The reason I ask is I have a C++ library (don't want to change it) that is sharing an object with C code and I want to use a struct to represent the object coming from the C++ library. I'm only interested in the attributes of the object.
I know the ideal situation would be to have Example_class wrap arround a common structure between the C and C++ code but it is not going to be easy to change the C++ library in use.
The C++ standard guarantees that memory layouts of a C struct and a C++ class (or struct -- same thing) will be identical, provided that the C++ class/struct fits the criteria of being POD ("Plain Old Data"). So what does POD mean?
A class or struct is POD if:
All data members are public and themselves POD or fundamental types (but not reference or pointer-to-member types), or arrays of such
It has no user-defined constructors, assignment operators or destructors
It has no virtual functions
It has no base classes
About the only "C++-isms" allowed are non-virtual member functions, static members and member functions.
Since your class has both a constructor and a destructor, it is formally speaking not of POD type, so the guarantee does not hold. (Although, as others have mentioned, in practice the two layouts are likely to be identical on any compiler that you try, so long as there are no virtual functions).
See section [26.7] of the C++ FAQ Lite for more details.
Is the structure in memory of the example_struct simmilar to that in Example_Class
The behaviour isn't guaranteed, and is compiler-dependent.
Having said that, the answer is "yes, on my machine", provided that the Example_Class contains no virtual method (and doesn't inherit from a base class).
In the case you describe, the answer is "probably yes". However, if the class has any virtual functions (including virtual destructor, which could be inherited from a base class), or uses multiple inheritance then the class layout may be different.
To add to what other people have said (eg: compiler-specific, will likely work as long as you don't have virtual functions):
I would highly suggest a static assert (compile-time check) that the sizeof(Example_class) == sizeof(example_struct) if you are doing this. See BOOST_STATIC_ASSERT, or the equivalent compiler-specific or custom construction. This is a good first-line of defense if someone (or something, such as a compiler change) modifies the class to invalidate the match. If you want extra checking, you can also runtime check that the offsets to the members are the same, which (together with the static size assert) will guarantee correctness.

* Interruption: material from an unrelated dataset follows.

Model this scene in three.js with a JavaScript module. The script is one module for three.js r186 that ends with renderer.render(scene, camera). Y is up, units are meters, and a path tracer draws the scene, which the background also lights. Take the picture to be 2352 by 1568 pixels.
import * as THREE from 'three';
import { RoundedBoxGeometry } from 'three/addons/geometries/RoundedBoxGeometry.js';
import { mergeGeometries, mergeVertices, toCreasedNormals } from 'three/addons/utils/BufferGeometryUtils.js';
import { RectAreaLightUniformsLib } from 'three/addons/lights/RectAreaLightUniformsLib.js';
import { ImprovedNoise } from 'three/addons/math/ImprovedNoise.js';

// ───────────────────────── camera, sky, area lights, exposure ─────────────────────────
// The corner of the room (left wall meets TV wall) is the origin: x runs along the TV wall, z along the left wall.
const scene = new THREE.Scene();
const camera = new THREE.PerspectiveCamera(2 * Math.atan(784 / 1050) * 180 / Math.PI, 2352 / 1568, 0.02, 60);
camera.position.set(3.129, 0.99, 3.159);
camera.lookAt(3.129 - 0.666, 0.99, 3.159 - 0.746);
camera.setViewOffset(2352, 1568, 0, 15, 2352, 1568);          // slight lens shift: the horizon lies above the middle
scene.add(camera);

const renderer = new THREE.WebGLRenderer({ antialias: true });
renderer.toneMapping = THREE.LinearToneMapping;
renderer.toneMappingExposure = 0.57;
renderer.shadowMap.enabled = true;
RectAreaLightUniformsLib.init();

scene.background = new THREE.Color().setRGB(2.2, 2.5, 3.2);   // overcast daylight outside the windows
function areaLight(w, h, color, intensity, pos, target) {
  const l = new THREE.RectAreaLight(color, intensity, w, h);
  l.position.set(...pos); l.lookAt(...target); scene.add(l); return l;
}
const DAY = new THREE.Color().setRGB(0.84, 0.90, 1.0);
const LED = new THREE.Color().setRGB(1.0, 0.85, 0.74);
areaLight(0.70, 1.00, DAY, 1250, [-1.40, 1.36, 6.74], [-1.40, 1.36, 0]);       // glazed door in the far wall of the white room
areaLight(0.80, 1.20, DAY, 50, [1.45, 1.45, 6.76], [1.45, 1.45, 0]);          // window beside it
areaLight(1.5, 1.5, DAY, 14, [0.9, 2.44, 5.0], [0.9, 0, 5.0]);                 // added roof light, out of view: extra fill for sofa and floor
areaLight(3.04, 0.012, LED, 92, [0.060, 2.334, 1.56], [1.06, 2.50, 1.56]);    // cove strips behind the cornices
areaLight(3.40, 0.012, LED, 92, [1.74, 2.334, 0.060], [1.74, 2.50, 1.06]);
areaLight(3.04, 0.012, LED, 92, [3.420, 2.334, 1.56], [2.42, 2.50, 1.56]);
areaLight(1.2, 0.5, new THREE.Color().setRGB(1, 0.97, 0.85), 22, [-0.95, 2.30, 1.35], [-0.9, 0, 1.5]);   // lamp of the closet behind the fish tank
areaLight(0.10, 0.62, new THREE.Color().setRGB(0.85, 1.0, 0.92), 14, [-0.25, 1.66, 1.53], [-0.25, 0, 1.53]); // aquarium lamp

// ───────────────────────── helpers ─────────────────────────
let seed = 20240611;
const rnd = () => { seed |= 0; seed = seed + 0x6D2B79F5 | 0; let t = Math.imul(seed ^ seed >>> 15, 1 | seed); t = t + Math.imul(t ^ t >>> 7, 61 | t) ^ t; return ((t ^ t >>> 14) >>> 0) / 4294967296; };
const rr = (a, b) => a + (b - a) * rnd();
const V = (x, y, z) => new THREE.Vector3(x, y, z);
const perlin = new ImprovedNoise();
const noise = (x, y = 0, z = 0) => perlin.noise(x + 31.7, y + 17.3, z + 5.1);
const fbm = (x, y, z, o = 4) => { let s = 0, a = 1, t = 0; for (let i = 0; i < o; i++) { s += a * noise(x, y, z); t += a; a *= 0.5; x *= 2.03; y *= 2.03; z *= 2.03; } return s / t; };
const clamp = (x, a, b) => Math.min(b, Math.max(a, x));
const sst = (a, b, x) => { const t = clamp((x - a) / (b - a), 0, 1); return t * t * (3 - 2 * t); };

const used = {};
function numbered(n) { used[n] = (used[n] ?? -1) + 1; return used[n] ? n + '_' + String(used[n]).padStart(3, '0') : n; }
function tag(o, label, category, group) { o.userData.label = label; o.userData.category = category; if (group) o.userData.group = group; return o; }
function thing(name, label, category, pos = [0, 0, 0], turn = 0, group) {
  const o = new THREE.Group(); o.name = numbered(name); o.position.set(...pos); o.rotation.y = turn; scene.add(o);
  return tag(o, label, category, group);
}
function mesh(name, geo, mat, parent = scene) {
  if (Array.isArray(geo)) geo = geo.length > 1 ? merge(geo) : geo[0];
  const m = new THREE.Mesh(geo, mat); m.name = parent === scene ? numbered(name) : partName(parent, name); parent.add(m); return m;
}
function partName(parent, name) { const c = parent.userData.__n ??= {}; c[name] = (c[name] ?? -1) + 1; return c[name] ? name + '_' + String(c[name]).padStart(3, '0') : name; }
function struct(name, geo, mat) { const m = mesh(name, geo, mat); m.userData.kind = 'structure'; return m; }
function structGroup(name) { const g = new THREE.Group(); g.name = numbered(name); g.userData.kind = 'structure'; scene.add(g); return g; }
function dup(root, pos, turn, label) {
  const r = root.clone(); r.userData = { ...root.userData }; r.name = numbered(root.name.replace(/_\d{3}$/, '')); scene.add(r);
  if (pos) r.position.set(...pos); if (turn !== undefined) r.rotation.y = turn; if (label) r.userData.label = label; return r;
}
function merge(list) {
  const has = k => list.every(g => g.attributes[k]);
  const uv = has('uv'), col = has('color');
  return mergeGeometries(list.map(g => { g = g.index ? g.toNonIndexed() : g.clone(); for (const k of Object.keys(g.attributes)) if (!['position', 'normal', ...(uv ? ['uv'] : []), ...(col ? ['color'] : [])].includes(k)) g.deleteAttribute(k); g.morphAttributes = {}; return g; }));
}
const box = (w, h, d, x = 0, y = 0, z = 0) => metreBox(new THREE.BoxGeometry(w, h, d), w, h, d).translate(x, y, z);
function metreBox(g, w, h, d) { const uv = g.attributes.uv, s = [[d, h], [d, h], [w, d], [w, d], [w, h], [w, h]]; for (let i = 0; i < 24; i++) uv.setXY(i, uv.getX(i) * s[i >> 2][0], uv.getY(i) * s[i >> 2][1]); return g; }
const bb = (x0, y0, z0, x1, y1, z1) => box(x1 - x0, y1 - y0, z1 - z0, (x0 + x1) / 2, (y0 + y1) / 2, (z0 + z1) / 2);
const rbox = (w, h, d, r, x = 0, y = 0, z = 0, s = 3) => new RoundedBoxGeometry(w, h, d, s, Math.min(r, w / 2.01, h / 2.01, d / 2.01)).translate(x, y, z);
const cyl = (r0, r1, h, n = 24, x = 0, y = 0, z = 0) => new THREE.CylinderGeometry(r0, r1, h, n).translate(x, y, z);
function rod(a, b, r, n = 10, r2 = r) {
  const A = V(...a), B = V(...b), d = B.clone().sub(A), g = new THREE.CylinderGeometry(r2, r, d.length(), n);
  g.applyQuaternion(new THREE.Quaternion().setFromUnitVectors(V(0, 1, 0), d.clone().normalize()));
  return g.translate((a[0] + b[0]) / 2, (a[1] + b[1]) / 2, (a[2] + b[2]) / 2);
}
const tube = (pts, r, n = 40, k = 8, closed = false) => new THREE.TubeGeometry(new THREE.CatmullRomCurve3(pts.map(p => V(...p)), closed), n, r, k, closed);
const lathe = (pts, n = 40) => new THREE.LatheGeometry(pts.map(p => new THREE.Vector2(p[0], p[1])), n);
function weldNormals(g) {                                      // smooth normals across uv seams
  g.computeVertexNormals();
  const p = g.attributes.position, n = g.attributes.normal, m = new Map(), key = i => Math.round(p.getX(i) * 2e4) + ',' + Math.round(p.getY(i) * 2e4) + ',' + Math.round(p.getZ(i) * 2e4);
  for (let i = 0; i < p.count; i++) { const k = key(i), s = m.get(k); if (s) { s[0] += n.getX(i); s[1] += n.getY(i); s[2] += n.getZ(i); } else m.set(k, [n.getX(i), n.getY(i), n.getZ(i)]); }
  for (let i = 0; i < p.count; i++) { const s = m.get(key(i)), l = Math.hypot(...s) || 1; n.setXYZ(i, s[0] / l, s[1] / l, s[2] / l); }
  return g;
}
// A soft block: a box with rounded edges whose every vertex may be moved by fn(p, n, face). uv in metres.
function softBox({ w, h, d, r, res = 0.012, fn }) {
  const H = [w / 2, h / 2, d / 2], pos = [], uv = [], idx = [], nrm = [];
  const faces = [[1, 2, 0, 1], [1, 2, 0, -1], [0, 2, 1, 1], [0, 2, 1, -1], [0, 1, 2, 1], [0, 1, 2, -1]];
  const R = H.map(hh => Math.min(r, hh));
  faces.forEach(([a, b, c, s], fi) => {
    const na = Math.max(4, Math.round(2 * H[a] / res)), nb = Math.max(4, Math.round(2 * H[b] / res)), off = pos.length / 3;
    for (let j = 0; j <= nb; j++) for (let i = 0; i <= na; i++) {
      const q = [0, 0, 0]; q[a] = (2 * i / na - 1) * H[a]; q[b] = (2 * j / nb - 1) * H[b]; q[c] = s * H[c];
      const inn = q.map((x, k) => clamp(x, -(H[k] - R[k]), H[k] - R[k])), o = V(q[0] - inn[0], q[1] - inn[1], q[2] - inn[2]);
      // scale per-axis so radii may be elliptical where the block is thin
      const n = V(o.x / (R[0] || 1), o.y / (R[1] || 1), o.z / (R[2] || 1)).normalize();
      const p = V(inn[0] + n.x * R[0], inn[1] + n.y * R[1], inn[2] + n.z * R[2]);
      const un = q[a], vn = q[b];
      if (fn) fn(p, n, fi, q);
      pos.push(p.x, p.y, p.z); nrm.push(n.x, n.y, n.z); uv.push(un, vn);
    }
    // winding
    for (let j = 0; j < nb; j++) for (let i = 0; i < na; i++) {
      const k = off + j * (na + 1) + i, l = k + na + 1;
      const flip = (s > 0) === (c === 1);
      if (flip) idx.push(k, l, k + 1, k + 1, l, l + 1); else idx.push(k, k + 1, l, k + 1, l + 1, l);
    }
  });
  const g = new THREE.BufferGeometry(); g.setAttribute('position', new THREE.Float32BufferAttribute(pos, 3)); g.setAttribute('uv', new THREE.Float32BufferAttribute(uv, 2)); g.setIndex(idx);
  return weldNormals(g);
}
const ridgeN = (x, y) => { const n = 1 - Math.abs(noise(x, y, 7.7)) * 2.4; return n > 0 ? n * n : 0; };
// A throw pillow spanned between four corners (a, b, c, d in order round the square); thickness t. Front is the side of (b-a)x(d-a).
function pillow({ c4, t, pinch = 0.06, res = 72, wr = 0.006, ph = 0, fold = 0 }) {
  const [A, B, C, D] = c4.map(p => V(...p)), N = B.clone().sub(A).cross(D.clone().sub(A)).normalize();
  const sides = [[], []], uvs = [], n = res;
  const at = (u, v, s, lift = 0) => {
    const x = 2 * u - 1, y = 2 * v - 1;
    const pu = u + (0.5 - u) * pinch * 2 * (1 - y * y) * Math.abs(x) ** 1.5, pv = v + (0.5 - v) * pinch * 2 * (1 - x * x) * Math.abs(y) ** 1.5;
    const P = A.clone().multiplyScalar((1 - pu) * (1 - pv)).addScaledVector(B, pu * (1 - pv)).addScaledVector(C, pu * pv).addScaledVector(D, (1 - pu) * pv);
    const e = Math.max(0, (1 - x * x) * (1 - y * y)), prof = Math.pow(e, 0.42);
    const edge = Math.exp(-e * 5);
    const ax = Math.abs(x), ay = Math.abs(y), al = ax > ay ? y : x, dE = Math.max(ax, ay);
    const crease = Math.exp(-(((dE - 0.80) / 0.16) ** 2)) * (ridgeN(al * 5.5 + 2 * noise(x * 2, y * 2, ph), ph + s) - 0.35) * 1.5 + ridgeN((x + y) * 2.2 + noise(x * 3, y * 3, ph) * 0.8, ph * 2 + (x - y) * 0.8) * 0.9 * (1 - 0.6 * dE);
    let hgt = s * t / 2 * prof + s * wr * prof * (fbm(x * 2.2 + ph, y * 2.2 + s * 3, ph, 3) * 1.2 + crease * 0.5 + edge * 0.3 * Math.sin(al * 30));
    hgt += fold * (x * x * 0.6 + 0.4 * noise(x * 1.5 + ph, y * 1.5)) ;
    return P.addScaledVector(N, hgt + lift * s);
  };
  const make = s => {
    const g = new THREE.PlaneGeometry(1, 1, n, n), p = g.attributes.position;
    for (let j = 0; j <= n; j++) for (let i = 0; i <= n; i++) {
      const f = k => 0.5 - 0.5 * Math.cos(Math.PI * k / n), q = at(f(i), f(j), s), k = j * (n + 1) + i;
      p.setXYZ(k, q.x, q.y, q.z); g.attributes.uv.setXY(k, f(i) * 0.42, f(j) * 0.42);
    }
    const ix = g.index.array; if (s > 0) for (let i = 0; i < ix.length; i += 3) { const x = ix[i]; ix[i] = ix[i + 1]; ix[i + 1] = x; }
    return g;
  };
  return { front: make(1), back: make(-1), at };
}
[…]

In the early days of C++ compilers there were examples when compiler first changes struct keywords with class and then compiles. So much about similarities.
Differences come from class inheritance and, especially, virtual functions. If class contains virtual functions, then it must have a pointer to type descriptor at the beginning of its layout. Also, if class B inherits from class A, then class A's layout comes first, followed by class B's own layout.
So the precise answer to your question about just casting a class instance to a structure instance is: depends on class contents. For particular class which has methods (constructor and non-virtual destructor), the layout is probably going to be the same. Should the destructor be declared virtual, the layout would definitely become different between structure and class.
Here is an article which shows that there is not much needed to do to step from C structures to C++ classes: Lesson 1 - From Structure to Class
And here is the article which explains how virtual functions table is introduced to classes that have virtual functions: Lesson 4 - Polymorphism
Classes & structs in C++ are the equivalent, except that all members of a struct are public by default (class members are private by default). This ensures that compiling legacy C code in a C++ compiler will work as expected.
There is nothing stopping you from using all the fancy C++ features in a struct:
struct ReallyAClass
{
ReallyAClass();
virtual !ReallAClass();
/// etc etc etc
};
Why not explicitly assign the class's members to the struct's when you want to pass the data to C? That way you know your code will work anywhere.
You probably just derive the class from the struct, either publicly or privately. Then casting it would resolve correctly in the C++ code.